JULIE CHEN

 
 
 
 

The Choice, Julie Chen

I was once a young woman faced with a choice.

Today, I am a mother witnessing young people losing that choice, putting their fates and the fates of those around them in jeopardy. After the overturn of Roe v. Wade, I posted my story on social media the next day. I processed it further into this silent text-based video.


My mother was a very talkative one. She overflowed with memories. When I was no older than five, she would tell me the story about the handsome young man that stole her heart and how happy she was back in those days in Burma (Myanmar). It didn’t phase her that she repeatedly told me this story about a man who wasn’t my father. But in her voice was such yearning and emotion. She was the queen of story-telling, chatter, non-sequitur, and had no filter for what came out of her mouth. This is who I got it from.

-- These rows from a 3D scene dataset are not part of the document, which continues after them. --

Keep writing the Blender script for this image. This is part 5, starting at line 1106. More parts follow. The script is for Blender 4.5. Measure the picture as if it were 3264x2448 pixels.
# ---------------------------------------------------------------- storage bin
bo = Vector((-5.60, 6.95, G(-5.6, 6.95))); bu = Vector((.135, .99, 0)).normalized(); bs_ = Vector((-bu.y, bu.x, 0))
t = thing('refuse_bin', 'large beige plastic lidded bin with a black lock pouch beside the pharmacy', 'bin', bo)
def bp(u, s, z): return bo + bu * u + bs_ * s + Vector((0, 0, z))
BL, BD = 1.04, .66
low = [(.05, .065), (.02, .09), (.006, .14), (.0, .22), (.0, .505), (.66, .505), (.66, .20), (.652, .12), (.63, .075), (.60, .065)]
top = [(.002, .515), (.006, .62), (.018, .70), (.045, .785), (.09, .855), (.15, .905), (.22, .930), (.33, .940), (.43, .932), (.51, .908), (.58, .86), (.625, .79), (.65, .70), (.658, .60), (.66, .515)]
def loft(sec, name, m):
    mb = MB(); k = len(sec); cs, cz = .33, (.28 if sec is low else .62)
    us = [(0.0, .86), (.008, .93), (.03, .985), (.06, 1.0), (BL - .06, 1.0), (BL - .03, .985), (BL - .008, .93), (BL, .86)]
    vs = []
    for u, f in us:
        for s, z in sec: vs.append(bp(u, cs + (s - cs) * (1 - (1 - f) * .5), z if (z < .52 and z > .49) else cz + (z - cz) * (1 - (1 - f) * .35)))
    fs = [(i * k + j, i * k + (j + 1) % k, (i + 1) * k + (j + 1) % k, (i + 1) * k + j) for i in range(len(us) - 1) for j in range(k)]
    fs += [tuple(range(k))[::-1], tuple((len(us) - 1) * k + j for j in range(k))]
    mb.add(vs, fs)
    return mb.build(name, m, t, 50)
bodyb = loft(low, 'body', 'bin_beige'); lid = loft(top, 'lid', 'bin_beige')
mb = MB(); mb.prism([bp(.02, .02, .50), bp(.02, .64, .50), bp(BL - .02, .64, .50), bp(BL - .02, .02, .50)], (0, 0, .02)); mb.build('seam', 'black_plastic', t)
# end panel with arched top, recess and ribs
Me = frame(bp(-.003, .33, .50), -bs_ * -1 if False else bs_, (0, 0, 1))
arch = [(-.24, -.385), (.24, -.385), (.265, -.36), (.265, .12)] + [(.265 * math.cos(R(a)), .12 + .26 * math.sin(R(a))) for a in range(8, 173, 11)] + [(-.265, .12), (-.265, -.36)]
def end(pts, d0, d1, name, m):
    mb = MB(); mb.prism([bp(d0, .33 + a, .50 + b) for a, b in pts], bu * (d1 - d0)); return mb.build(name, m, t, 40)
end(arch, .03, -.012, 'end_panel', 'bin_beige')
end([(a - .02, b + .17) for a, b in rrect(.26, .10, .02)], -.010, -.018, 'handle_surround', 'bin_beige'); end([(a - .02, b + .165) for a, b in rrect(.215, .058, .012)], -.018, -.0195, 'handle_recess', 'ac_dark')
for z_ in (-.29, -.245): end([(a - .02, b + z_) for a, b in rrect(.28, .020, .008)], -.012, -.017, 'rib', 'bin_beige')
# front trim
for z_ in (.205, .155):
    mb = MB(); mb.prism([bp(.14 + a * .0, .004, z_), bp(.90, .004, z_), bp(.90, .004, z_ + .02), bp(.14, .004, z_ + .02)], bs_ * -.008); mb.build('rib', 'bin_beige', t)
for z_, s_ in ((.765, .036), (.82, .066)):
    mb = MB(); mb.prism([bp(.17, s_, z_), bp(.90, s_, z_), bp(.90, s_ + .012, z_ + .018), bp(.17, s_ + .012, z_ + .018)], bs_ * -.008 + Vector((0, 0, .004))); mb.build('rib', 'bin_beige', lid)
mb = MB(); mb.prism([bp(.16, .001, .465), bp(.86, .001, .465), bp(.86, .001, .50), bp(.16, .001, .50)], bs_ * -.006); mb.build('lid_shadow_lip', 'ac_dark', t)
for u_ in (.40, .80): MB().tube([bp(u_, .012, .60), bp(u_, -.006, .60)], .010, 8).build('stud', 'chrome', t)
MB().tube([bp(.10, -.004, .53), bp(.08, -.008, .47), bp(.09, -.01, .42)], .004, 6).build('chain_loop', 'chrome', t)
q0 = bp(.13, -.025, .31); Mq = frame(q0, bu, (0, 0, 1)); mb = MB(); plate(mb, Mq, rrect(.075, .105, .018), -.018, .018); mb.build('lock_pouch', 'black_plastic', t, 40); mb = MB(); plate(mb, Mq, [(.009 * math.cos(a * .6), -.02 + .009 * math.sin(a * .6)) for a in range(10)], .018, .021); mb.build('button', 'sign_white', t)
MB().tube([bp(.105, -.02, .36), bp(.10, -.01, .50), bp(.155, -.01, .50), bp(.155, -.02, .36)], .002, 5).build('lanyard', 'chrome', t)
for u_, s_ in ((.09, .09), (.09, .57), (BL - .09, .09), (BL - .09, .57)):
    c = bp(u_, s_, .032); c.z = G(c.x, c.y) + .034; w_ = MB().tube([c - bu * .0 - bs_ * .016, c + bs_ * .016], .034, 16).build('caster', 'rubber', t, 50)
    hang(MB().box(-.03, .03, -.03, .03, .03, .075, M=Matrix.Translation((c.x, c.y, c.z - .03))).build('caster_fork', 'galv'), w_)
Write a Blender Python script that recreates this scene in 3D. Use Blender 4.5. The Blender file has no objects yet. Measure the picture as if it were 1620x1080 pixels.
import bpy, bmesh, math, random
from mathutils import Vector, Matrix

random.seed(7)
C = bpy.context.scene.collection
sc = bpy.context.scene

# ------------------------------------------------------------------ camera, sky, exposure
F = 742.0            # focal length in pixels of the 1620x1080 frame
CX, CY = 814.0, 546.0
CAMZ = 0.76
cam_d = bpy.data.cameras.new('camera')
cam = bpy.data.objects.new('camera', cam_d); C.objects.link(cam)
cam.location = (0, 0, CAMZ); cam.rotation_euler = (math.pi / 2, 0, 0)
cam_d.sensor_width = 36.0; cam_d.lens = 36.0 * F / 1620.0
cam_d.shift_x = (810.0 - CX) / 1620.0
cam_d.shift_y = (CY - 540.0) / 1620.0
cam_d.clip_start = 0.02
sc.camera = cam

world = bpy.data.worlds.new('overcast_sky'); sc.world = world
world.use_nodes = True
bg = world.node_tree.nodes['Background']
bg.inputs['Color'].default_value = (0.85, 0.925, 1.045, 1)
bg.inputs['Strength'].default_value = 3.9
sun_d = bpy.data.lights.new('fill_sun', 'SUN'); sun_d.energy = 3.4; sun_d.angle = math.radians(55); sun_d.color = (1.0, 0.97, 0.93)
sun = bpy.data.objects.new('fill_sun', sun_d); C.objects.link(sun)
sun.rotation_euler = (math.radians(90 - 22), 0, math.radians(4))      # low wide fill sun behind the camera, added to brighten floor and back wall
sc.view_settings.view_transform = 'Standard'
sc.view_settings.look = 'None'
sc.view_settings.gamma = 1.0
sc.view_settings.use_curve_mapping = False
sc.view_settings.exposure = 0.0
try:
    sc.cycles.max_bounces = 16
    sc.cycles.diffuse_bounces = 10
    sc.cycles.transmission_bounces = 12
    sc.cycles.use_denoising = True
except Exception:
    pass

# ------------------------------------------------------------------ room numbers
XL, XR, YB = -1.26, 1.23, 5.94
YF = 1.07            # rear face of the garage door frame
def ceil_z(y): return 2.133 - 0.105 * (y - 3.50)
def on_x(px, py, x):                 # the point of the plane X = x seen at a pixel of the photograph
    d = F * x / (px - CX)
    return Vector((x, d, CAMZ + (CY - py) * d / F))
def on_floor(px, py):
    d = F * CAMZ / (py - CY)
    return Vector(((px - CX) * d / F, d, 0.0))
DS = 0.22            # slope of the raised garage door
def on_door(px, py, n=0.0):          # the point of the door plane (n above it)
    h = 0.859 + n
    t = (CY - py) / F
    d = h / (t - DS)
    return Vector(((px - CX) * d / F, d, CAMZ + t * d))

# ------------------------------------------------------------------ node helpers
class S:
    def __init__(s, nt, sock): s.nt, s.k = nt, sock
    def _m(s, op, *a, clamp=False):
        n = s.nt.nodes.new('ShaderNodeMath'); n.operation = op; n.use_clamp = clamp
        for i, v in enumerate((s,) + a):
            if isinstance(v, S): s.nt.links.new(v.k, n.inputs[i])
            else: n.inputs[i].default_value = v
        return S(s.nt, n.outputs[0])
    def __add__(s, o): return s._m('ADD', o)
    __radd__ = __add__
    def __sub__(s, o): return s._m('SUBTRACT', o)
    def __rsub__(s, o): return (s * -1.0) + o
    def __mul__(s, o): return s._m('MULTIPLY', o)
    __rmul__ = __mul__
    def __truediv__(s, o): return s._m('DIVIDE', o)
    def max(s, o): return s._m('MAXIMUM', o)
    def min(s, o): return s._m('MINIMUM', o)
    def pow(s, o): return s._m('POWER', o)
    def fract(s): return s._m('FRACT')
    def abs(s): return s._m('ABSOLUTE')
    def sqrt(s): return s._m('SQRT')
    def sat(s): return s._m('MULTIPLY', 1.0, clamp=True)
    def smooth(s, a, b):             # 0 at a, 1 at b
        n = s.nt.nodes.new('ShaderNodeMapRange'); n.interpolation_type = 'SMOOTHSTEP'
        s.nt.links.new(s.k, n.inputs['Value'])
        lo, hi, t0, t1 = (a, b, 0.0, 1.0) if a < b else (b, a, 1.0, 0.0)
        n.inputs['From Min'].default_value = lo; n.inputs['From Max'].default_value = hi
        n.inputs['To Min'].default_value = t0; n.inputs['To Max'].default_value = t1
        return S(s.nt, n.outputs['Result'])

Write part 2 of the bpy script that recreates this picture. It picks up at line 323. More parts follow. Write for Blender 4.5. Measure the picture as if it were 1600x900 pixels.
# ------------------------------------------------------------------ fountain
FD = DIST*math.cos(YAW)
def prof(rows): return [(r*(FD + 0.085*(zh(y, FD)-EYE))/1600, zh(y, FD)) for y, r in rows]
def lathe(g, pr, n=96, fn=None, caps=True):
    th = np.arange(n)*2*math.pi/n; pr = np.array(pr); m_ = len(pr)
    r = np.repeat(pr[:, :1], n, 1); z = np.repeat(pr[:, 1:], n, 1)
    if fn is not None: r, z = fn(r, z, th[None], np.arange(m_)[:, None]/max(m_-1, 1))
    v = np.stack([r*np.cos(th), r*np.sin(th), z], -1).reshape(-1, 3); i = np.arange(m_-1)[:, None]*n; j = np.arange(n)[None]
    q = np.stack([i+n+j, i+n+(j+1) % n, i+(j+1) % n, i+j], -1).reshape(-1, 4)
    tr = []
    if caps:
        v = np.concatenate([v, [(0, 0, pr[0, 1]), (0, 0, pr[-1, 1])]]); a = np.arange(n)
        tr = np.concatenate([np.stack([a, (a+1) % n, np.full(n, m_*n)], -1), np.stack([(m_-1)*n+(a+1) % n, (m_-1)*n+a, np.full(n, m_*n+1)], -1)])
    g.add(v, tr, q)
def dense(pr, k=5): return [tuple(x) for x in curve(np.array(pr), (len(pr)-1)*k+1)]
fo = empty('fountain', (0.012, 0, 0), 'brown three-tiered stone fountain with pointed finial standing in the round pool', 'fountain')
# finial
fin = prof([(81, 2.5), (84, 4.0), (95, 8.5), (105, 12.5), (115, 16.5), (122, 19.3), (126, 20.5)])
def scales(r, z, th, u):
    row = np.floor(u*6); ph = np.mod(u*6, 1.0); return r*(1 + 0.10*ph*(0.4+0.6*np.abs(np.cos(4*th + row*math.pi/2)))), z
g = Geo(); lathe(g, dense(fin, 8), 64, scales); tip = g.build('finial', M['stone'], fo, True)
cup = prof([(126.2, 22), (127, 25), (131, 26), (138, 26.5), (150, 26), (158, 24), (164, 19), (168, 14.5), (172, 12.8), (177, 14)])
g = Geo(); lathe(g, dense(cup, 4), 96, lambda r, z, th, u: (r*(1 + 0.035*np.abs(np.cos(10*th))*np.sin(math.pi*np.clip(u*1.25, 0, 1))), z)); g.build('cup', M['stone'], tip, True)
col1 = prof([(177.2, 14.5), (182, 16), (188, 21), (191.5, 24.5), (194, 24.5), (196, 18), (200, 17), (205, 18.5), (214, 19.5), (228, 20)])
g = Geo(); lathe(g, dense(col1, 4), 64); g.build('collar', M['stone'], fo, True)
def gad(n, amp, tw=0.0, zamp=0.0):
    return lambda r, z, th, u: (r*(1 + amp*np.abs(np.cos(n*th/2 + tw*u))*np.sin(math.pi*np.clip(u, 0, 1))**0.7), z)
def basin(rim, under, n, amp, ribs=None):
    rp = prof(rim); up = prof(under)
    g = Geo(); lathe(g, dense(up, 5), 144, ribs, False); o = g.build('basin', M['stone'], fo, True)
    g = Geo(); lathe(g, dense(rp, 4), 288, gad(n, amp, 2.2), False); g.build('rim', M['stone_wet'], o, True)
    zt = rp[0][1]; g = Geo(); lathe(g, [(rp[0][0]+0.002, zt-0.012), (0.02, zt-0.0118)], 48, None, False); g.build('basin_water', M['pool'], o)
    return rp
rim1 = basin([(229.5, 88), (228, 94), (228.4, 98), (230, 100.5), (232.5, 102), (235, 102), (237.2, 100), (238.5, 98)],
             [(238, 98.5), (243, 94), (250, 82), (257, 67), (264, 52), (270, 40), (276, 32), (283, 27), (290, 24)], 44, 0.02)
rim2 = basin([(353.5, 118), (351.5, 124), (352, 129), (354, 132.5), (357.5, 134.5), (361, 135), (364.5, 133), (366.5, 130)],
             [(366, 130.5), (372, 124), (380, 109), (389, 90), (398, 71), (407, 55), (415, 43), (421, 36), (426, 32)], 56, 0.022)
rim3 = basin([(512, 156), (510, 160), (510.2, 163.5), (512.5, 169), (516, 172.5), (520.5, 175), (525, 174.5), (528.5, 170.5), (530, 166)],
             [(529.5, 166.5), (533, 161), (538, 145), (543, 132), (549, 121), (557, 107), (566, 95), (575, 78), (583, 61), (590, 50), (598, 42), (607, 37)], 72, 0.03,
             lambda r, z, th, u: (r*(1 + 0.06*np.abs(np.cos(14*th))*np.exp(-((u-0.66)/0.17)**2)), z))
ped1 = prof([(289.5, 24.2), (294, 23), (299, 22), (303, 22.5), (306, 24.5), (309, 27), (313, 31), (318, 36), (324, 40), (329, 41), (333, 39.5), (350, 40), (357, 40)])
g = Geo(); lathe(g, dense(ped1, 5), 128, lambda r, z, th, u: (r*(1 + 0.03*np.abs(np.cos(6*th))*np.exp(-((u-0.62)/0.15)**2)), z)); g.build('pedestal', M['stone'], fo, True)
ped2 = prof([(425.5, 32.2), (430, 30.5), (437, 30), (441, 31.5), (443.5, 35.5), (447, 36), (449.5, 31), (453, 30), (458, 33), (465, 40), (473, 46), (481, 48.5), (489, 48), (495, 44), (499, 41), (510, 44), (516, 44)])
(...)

Her stories put me in the place of her experience. Stories/narratives in all forms put me in the place of that experience. Narratives support empathy. Empathy is needed more than ever, as the human population on this planet grows and tensions along with it. Presenting narratives in spectacle and shared experience creates a visceral experience for empathy to flow. This is the basis of my art making.

As an interdisciplinary artist, I am looking at intersections of memory, mortality, and place. I process deeply personal memories and historical events. With these narratives at the core, I build my projects in both physical and digital media, often combining typographic, cinematic, architectonic, or naturalist aesthetics. These take shape in a range of works; from large atrium-sized spectacles to small objects of wonder.